Where a line below holds the string "scene", copy that line.
━━━ PROVIDED MATERIAL ━━━
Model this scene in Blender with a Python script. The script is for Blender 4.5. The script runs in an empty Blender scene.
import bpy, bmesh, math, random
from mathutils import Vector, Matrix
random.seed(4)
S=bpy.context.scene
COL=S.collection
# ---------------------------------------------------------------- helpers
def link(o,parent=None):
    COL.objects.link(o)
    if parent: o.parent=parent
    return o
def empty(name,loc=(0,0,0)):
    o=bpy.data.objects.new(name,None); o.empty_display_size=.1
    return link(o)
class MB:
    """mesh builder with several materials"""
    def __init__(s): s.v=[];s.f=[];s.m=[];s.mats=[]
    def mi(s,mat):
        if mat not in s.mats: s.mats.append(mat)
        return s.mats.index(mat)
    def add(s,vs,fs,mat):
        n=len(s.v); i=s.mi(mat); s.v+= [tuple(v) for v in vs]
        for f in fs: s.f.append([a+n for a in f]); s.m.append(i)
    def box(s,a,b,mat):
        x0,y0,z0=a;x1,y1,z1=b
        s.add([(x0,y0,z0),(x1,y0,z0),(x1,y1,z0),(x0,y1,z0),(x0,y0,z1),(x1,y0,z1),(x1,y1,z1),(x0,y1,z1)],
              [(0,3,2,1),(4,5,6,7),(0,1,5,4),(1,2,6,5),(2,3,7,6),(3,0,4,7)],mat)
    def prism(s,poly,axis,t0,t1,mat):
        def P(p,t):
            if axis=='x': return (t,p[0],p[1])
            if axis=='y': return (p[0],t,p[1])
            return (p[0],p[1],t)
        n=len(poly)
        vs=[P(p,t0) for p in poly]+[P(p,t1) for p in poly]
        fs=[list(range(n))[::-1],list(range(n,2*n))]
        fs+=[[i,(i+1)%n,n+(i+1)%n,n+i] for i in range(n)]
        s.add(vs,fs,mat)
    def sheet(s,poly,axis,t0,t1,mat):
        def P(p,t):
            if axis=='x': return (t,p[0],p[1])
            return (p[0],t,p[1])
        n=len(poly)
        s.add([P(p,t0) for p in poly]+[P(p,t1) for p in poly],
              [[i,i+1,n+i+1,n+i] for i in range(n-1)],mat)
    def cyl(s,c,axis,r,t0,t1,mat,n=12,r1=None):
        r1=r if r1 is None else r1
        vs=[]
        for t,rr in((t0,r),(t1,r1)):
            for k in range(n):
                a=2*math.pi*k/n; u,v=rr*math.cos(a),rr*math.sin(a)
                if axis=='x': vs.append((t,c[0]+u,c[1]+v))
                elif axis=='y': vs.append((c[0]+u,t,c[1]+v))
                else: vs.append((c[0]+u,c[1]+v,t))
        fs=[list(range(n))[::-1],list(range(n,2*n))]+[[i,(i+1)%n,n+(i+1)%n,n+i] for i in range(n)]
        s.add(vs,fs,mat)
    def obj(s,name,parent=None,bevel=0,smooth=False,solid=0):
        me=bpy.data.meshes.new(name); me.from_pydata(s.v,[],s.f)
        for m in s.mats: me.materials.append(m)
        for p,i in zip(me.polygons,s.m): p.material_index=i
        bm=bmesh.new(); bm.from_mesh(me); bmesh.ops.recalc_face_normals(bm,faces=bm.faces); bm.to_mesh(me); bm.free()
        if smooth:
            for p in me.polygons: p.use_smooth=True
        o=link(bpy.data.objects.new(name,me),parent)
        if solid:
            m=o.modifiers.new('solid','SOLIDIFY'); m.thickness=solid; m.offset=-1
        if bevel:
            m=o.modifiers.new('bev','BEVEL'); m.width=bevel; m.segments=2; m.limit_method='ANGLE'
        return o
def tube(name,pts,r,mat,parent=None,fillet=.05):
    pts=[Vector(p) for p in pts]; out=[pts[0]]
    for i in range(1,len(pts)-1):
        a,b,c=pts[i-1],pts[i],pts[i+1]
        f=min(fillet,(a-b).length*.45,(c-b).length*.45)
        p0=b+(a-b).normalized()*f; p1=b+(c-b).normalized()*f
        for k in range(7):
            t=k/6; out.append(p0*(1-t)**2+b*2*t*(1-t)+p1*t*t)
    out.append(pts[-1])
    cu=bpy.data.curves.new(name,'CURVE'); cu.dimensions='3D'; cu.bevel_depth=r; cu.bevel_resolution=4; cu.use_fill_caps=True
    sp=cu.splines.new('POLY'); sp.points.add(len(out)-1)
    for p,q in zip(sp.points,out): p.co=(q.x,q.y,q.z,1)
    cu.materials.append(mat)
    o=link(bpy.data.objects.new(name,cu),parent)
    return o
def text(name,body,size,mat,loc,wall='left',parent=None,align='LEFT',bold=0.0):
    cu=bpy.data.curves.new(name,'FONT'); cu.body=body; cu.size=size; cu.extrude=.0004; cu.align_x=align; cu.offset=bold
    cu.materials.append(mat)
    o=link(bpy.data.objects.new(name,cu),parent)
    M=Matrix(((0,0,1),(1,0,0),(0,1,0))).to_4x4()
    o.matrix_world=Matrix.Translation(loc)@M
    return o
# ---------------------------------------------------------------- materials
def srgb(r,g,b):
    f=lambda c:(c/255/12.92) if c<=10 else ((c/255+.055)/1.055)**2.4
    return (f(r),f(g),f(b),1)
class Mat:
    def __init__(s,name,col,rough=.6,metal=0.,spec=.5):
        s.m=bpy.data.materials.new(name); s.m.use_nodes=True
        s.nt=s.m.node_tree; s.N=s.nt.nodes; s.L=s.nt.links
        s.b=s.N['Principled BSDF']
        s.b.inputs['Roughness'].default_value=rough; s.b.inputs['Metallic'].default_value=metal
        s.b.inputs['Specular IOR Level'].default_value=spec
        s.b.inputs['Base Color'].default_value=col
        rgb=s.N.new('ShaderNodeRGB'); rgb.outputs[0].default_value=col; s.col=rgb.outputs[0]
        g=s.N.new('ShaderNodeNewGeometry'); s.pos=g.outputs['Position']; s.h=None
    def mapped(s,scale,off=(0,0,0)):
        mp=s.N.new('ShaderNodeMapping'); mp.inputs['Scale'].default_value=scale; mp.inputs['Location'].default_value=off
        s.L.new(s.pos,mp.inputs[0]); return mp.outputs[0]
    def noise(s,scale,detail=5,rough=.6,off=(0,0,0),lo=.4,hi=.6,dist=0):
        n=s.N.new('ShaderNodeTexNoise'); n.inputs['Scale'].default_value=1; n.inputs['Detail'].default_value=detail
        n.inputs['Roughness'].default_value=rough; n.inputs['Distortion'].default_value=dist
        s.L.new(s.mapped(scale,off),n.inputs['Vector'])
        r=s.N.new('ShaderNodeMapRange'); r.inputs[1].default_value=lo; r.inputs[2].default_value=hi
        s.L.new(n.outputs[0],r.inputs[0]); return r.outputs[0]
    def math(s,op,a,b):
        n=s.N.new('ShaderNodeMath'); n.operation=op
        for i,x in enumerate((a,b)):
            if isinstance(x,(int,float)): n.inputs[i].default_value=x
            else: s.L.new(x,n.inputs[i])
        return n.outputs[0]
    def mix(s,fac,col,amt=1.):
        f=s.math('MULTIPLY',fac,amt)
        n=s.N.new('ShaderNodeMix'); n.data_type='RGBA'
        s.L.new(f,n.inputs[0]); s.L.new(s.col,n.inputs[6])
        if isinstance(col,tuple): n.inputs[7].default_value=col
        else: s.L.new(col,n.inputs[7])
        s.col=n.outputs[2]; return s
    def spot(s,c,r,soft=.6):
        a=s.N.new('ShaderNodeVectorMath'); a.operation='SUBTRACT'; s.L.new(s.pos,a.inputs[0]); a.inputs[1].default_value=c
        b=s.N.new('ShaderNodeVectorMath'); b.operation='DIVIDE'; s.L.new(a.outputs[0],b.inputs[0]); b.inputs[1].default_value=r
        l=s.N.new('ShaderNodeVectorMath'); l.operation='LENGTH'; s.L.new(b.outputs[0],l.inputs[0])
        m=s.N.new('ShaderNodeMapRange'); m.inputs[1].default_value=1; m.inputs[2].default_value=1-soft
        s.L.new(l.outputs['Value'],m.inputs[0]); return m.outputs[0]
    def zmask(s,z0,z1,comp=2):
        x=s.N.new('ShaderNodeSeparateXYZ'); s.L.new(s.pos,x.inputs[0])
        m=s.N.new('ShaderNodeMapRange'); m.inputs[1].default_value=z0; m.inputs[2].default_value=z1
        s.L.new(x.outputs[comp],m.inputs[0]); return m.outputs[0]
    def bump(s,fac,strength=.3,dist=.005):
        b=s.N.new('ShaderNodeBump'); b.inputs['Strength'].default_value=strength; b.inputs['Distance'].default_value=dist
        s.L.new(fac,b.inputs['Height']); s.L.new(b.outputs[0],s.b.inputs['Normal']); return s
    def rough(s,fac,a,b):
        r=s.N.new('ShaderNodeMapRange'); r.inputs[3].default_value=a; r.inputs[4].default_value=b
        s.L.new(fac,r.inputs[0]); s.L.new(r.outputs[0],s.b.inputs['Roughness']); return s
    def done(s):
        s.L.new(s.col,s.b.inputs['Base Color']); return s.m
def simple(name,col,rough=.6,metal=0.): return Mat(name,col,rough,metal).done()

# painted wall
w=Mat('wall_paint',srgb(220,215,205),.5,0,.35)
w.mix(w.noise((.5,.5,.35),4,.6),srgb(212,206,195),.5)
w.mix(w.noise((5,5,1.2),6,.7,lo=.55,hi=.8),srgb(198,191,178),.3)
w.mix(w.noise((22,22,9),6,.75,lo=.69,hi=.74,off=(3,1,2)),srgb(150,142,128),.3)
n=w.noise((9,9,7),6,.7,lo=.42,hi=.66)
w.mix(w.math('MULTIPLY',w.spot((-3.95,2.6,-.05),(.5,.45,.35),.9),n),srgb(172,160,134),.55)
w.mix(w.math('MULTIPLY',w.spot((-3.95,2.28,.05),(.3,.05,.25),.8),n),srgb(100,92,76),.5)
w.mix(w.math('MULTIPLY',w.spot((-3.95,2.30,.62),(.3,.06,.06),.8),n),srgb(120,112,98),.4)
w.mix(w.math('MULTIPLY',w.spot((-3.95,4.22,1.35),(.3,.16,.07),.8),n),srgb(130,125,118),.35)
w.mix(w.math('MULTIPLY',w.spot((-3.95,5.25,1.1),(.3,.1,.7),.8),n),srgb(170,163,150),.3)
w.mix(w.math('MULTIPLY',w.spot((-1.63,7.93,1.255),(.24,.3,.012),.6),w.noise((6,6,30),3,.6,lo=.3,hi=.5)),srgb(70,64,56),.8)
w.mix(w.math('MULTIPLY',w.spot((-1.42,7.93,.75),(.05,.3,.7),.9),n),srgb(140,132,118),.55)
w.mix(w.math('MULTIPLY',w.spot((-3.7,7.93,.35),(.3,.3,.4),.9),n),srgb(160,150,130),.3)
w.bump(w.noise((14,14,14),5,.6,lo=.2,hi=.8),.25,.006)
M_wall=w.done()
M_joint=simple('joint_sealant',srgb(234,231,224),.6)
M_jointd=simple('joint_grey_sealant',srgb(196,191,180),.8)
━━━
- [OUTPUT FOR THIS EXERCISE]
Model this scene in Blender with a Python script. The script is for Blender 4.5. The script runs in an empty Blender scene.
S=bpy.context.scene